*TASK TO CARRY OUT*
Your task is to repeat the listing exactly.

╔══

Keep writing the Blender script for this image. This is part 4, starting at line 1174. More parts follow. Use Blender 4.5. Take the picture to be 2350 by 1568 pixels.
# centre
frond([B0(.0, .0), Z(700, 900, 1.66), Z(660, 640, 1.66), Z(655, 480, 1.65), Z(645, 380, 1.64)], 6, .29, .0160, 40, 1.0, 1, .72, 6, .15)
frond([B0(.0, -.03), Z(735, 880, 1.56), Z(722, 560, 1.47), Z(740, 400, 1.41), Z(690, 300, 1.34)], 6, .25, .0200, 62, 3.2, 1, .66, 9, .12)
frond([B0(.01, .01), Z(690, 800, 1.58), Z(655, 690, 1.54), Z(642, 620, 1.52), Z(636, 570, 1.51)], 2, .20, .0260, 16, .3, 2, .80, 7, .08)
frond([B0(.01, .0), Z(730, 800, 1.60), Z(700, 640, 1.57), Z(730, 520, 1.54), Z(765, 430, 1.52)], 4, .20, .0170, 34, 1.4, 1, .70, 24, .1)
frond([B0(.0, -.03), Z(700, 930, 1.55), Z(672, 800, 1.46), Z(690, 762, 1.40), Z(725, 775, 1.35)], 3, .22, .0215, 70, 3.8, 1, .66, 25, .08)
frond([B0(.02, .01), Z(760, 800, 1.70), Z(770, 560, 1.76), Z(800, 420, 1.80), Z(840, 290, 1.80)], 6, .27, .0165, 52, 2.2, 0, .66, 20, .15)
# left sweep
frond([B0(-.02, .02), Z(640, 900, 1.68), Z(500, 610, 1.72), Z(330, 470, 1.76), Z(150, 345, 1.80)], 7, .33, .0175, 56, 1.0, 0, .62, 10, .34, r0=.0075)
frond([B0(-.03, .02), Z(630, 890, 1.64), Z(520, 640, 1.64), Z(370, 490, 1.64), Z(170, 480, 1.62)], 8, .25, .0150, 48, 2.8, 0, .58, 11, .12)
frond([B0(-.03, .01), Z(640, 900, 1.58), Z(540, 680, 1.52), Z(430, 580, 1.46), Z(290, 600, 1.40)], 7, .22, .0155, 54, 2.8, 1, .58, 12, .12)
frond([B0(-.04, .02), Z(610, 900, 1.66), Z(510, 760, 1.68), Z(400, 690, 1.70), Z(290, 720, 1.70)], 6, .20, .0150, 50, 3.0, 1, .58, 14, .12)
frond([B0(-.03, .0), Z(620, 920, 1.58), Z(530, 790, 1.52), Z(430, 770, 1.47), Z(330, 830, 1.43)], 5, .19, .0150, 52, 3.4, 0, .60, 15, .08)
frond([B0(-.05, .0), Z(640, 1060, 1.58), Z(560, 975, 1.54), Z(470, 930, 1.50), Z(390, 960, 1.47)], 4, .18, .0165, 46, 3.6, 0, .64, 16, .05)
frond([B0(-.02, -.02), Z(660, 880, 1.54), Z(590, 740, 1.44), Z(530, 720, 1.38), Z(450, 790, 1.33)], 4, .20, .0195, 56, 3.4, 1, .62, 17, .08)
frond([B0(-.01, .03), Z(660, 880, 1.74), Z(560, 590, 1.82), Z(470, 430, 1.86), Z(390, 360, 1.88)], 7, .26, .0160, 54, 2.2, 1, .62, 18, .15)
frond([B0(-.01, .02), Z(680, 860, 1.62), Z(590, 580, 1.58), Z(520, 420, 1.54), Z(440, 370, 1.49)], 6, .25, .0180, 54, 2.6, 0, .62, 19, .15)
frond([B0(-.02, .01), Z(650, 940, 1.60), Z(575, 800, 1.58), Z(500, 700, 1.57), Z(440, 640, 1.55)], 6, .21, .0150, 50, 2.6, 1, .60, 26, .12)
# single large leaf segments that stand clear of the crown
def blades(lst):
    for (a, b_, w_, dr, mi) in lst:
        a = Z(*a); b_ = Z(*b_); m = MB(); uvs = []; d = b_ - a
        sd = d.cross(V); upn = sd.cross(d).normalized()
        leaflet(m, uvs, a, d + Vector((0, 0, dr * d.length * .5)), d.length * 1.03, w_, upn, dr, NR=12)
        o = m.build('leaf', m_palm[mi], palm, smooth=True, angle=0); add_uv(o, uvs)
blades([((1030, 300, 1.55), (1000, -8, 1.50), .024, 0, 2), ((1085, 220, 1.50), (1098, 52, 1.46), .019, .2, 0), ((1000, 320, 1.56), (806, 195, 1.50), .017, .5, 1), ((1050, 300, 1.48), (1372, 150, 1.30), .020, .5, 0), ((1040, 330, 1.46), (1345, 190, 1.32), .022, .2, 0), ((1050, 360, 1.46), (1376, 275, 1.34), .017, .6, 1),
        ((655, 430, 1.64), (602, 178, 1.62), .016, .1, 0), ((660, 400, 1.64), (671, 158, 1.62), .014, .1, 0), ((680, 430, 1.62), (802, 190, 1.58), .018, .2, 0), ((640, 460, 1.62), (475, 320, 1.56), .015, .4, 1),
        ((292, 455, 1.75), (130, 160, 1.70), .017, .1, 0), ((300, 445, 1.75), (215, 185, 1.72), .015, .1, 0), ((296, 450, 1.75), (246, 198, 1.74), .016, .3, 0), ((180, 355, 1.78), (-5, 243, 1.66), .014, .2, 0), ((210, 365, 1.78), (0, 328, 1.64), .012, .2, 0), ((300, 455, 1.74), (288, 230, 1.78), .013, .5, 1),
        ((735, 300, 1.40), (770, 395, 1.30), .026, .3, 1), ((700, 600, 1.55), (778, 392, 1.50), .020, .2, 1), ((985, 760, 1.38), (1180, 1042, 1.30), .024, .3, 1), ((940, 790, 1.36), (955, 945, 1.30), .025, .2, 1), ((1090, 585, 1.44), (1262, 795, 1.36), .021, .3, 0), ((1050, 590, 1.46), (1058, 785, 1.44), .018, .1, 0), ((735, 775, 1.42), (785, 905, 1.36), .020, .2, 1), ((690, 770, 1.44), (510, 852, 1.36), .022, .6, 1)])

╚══

*WRITTEN RESPONSE*
Keep writing the Blender script for this image. This is part 4, starting at line 1174. More parts follow. Use Blender 4.5. Take the picture to be 2350 by 1568 pixels.
# centre
frond([B0(.0, .0), Z(700, 900, 1.66), Z(660, 640, 1.66), Z(655, 480, 1.65), Z(645, 380, 1.64)], 6, .29, .0160, 40, 1.0, 1, .72, 6, .15)
frond([B0(.0, -.03), Z(735, 880, 1.56), Z(722, 560, 1.47), Z(740, 400, 1.41), Z(690, 300, 1.34)], 6, .25, .0200, 62, 3.2, 1, .66, 9, .12)
frond([B0(.01, .01), Z(690, 800, 1.58), Z(655, 690, 1.54), Z(642, 620, 1.52), Z(636, 570, 1.51)], 2, .20, .0260, 16, .3, 2, .80, 7, .08)
frond([B0(.01, .0), Z(730, 800, 1.60), Z(700, 640, 1.57), Z(730, 520, 1.54), Z(765, 430, 1.52)], 4, .20, .0170, 34, 1.4, 1, .70, 24, .1)
frond([B0(.0, -.03), Z(700, 930, 1.55), Z(672, 800, 1.46), Z(690, 762, 1.40), Z(725, 775, 1.35)], 3, .22, .0215, 70, 3.8, 1, .66, 25, .08)
frond([B0(.02, .01), Z(760, 800, 1.70), Z(770, 560, 1.76), Z(800, 420, 1.80), Z(840, 290, 1.80)], 6, .27, .0165, 52, 2.2, 0, .66, 20, .15)
# left sweep
frond([B0(-.02, .02), Z(640, 900, 1.68), Z(500, 610, 1.72), Z(330, 470, 1.76), Z(150, 345, 1.80)], 7, .33, .0175, 56, 1.0, 0, .62, 10, .34, r0=.0075)
frond([B0(-.03, .02), Z(630, 890, 1.64), Z(520, 640, 1.64), Z(370, 490, 1.64), Z(170, 480, 1.62)], 8, .25, .0150, 48, 2.8, 0, .58, 11, .12)
frond([B0(-.03, .01), Z(640, 900, 1.58), Z(540, 680, 1.52), Z(430, 580, 1.46), Z(290, 600, 1.40)], 7, .22, .0155, 54, 2.8, 1, .58, 12, .12)
frond([B0(-.04, .02), Z(610, 900, 1.66), Z(510, 760, 1.68), Z(400, 690, 1.70), Z(290, 720, 1.70)], 6, .20, .0150, 50, 3.0, 1, .58, 14, .12)
frond([B0(-.03, .0), Z(620, 920, 1.58), Z(530, 790, 1.52), Z(430, 770, 1.47), Z(330, 830, 1.43)], 5, .19, .0150, 52, 3.4, 0, .60, 15, .08)
frond([B0(-.05, .0), Z(640, 1060, 1.58), Z(560, 975, 1.54), Z(470, 930, 1.50), Z(390, 960, 1.47)], 4, .18, .0165, 46, 3.6, 0, .64, 16, .05)
frond([B0(-.02, -.02), Z(660, 880, 1.54), Z(590, 740, 1.44), Z(530, 720, 1.38), Z(450, 790, 1.33)], 4, .20, .0195, 56, 3.4, 1, .62, 17, .08)
frond([B0(-.01, .03), Z(660, 880, 1.74), Z(560, 590, 1.82), Z(470, 430, 1.86), Z(390, 360, 1.88)], 7, .26, .0160, 54, 2.2, 1, .62, 18, .15)
frond([B0(-.01, .02), Z(680, 860, 1.62), Z(590, 580, 1.58), Z(520, 420, 1.54), Z(440, 370, 1.49)], 6, .25, .0180, 54, 2.6, 0, .62, 19, .15)
frond([B0(-.02, .01), Z(650, 940, 1.60), Z(575, 800, 1.58), Z(500, 700, 1.57), Z(440, 640, 1.55)], 6, .21, .0150, 50, 2.6, 1, .60, 26, .12)
# single large leaf segments that stand clear of the crown
def blades(lst):
    for (a, b_, w_, dr, mi) in lst:
        a = Z(*a); b_ = Z(*b_); m = MB(); uvs = []; d = b_ - a
        sd = d.cross(V); upn = sd.cross(d).normalized()
        leaflet(m, uvs, a, d + Vector((0, 0, dr * d.length * .5)), d.length * 1.03, w_, upn, dr, NR=12)
        o = m.build('leaf', m_palm[mi], palm, smooth=True, angle=0); add_uv(o, uvs)
blades([((1030, 300, 1.55), (1000, -8, 1.50), .024, 0, 2), ((1085, 220, 1.50), (1098, 52, 1.46), .019, .2, 0), ((1000, 320, 1.56), (806, 195, 1.50), .017, .5, 1), ((1050, 300, 1.48), (1372, 150, 1.30), .020, .5, 0), ((1040, 330, 1.46), (1345, 190, 1.32), .022, .2, 0), ((1050, 360, 1.46), (1376, 275, 1.34), .017, .6, 1),
        ((655, 430, 1.64), (602, 178, 1.62), .016, .1, 0), ((660, 400, 1.64), (671, 158, 1.62), .014, .1, 0), ((680, 430, 1.62), (802, 190, 1.58), .018, .2, 0), ((640, 460, 1.62), (475, 320, 1.56), .015, .4, 1),
        ((292, 455, 1.75), (130, 160, 1.70), .017, .1, 0), ((300, 445, 1.75), (215, 185, 1.72), .015, .1, 0), ((296, 450, 1.75), (246, 198, 1.74), .016, .3, 0), ((180, 355, 1.78), (-5, 243, 1.66), .014, .2, 0), ((210, 365, 1.78), (0, 328, 1.64), .012, .2, 0), ((300, 455, 1.74), (288, 230, 1.78), .013, .5, 1),
        ((735, 300, 1.40), (770, 395, 1.30), .026, .3, 1), ((700, 600, 1.55), (778, 392, 1.50), .020, .2, 1), ((985, 760, 1.38), (1180, 1042, 1.30), .024, .3, 1), ((940, 790, 1.36), (955, 945, 1.30), .025, .2, 1), ((1090, 585, 1.44), (1262, 795, 1.36), .021, .3, 0), ((1050, 590, 1.46), (1058, 785, 1.44), .018, .1, 0), ((735, 775, 1.42), (785, 905, 1.36), .020, .2, 1), ((690, 770, 1.44), (510, 852, 1.36), .022, .6, 1)])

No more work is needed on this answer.